__WHAT IS NEEDED__:
Drop every picture, then transcribe the remaining data exactly.

__MATERIAL PROVIDED__:
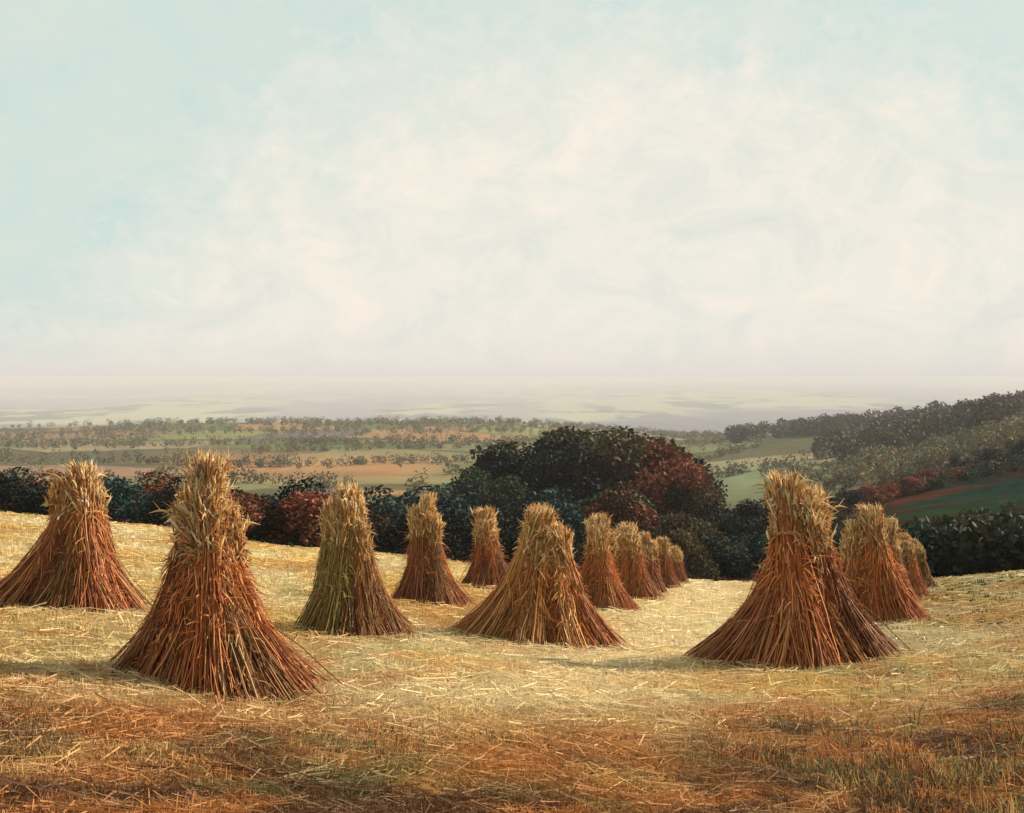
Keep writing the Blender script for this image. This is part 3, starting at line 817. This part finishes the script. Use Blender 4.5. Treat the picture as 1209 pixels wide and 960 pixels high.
# distant woods and hedgerows, too many and too far to tell apart
def wood_mass(name, label, spots, mat, hgt, per=130):
    """spots (n,2) tree feet"""
    n = len(spots)
    X, Y = spots[:, 0], spots[:, 1]; Z = height(X, Y)
    h = hgt * rng.uniform(.55, 1.3, n)
    li = np.repeat(np.arange(n), per)
    d = rng.normal(size=(n * per, 3)); d /= np.linalg.norm(d, axis=1, keepdims=True)
    rr = 1 - np.abs(rng.normal(0, .25, (n * per, 1)))
    P = np.stack([X[li], Y[li], Z[li] + h[li] * .52], -1) + d * rr * np.stack([h[li] * .5, h[li] * .5, h[li] * .5], -1)
    V, Fc = leaf_quads(P, hgt * .11)
    tone = (rng.uniform(.65, 1.35, n))[li] * rng.uniform(.7, 1.3, n * per)
    hue_ = rng.random(n)[li]
    c_ = np.stack([tone * (.75 + .75 * hue_), tone, tone * (1.1 - .5 * hue_)], -1)
    o = mesh_obj(name, V, Fc, LEAF[mat], col=np.repeat(c_, 4, 0))
    tag(o, label, None, None, 'stuff')
rng = np.random.default_rng(77)
SC = None
def band(n, px0, px1, Y0, Y1, thr=.5, seed=1, sc_=60):
    px = rng.uniform(px0, px1, n); Y = rng.uniform(Y0, Y1, n); X = (px - CX) / F * Y
    k = fbm(X / sc_, Y / sc_, seed, 3) > thr
    return np.stack([X[k], Y[k]], -1)
def hedge(px0, Y0, px1, Y1, n):
    t = rng.random(n); px = px0 + (px1 - px0) * t; Y = Y0 + (Y1 - Y0) * t + rng.normal(0, 3, n)
    return np.stack([(px - CX) / F * Y, Y], -1)
wood_mass('far_woodland', 'hazy brown and green wood on the far right hill', np.concatenate([
    band(650, 960, 1420, 420, 900, .46, 3), band(220, 860, 1010, 780, 1000, .45, 4), hedge(1000, 600, 1400, 520, 90)]), 'far', 10)
wood_mass('ridge_woodland', 'belt of small trees along the green ridge across the valley', np.concatenate([
    band(700, 150, 860, 1120, 1260, .42, 7), band(1500, -200, 860, 760, 1150, .52, 8, 90), hedge(-150, 1240, 380, 1230, 70), hedge(420, 1200, 860, 1180, 130)]), 'ridge', 6, 60)
wood_mass('valley_hedgerows', 'hedgerows and copses dividing the valley fields', np.concatenate([
    hedge(-120, 640, 300, 560, 70), hedge(180, 520, 560, 620, 80), hedge(300, 700, 640, 760, 80), hedge(-100, 820, 420, 800, 90),
    hedge(560, 640, 840, 560, 60), hedge(830, 420, 1010, 520, 36), hedge(820, 560, 900, 700, 30), hedge(-100, 420, 420, 380, 60),
    band(420, -150, 860, 300, 740, .56, 9, 45), band(260, 900, 1250, 300, 440, .42, 19, 40), hedge(960, 330, 1250, 300, 50)]), 'ridge', 5, 60)

def in_px(n, px0, px1, Y0, Y1, thr, seed, sc_):
    return band(n, px0, px1, Y0, Y1, thr, seed, sc_)
wood_mass('hillside_scrub', 'dark scrub and bracken covering the dark slope on the right', np.concatenate([
    band(500, 955, 1330, 62, 150, .55, 31, 16), band(900, 1060, 1330, 48, 80, .20, 32, 12), band(240, 940, 1080, 54, 80, .2, 32, 12), band(500, 955, 1330, 175, 235, .30, 33, 20)]), 'scrub', 2.0, 110)
wood_mass('red_bracken', 'rust-red bracken patches along the right slope', np.concatenate([
    hedge(1000, 165, 1150, 195, 170), hedge(1040, 185, 1180, 212, 130), band(160, 1000, 1260, 60, 90, .52, 36, 10)]), 'rust', 1.8, 110)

__TASK OUTPUT__:
Keep writing the Blender script for this image. This is part 3, starting at line 817. This part finishes the script. Use Blender 4.5. Treat the picture as 1209 pixels wide and 960 pixels high.
# distant woods and hedgerows, too many and too far to tell apart
def wood_mass(name, label, spots, mat, hgt, per=130):
    """spots (n,2) tree feet"""
    n = len(spots)
    X, Y = spots[:, 0], spots[:, 1]; Z = height(X, Y)
    h = hgt * rng.uniform(.55, 1.3, n)
    li = np.repeat(np.arange(n), per)
    d = rng.normal(size=(n * per, 3)); d /= np.linalg.norm(d, axis=1, keepdims=True)
    rr = 1 - np.abs(rng.normal(0, .25, (n * per, 1)))
    P = np.stack([X[li], Y[li], Z[li] + h[li] * .52], -1) + d * rr * np.stack([h[li] * .5, h[li] * .5, h[li] * .5], -1)
    V, Fc = leaf_quads(P, hgt * .11)
    tone = (rng.uniform(.65, 1.35, n))[li] * rng.uniform(.7, 1.3, n * per)
    hue_ = rng.random(n)[li]
    c_ = np.stack([tone * (.75 + .75 * hue_), tone, tone * (1.1 - .5 * hue_)], -1)
    o = mesh_obj(name, V, Fc, LEAF[mat], col=np.repeat(c_, 4, 0))
    tag(o, label, None, None, 'stuff')
rng = np.random.default_rng(77)
SC = None
def band(n, px0, px1, Y0, Y1, thr=.5, seed=1, sc_=60):
    px = rng.uniform(px0, px1, n); Y = rng.uniform(Y0, Y1, n); X = (px - CX) / F * Y
    k = fbm(X / sc_, Y / sc_, seed, 3) > thr
    return np.stack([X[k], Y[k]], -1)
def hedge(px0, Y0, px1, Y1, n):
    t = rng.random(n); px = px0 + (px1 - px0) * t; Y = Y0 + (Y1 - Y0) * t + rng.normal(0, 3, n)
    return np.stack([(px - CX) / F * Y, Y], -1)
wood_mass('far_woodland', 'hazy brown and green wood on the far right hill', np.concatenate([
    band(650, 960, 1420, 420, 900, .46, 3), band(220, 860, 1010, 780, 1000, .45, 4), hedge(1000, 600, 1400, 520, 90)]), 'far', 10)
wood_mass('ridge_woodland', 'belt of small trees along the green ridge across the valley', np.concatenate([
    band(700, 150, 860, 1120, 1260, .42, 7), band(1500, -200, 860, 760, 1150, .52, 8, 90), hedge(-150, 1240, 380, 1230, 70), hedge(420, 1200, 860, 1180, 130)]), 'ridge', 6, 60)
wood_mass('valley_hedgerows', 'hedgerows and copses dividing the valley fields', np.concatenate([
    hedge(-120, 640, 300, 560, 70), hedge(180, 520, 560, 620, 80), hedge(300, 700, 640, 760, 80), hedge(-100, 820, 420, 800, 90),
    hedge(560, 640, 840, 560, 60), hedge(830, 420, 1010, 520, 36), hedge(820, 560, 900, 700, 30), hedge(-100, 420, 420, 380, 60),
    band(420, -150, 860, 300, 740, .56, 9, 45), band(260, 900, 1250, 300, 440, .42, 19, 40), hedge(960, 330, 1250, 300, 50)]), 'ridge', 5, 60)

def in_px(n, px0, px1, Y0, Y1, thr, seed, sc_):
    return band(n, px0, px1, Y0, Y1, thr, seed, sc_)
wood_mass('hillside_scrub', 'dark scrub and bracken covering the dark slope on the right', np.concatenate([
    band(500, 955, 1330, 62, 150, .55, 31, 16), band(900, 1060, 1330, 48, 80, .20, 32, 12), band(240, 940, 1080, 54, 80, .2, 32, 12), band(500, 955, 1330, 175, 235, .30, 33, 20)]), 'scrub', 2.0, 110)
wood_mass('red_bracken', 'rust-red bracken patches along the right slope', np.concatenate([
    hedge(1000, 165, 1150, 195, 170), hedge(1040, 185, 1180, 212, 130), band(160, 1000, 1260, 60, 90, .52, 36, 10)]), 'rust', 1.8, 110)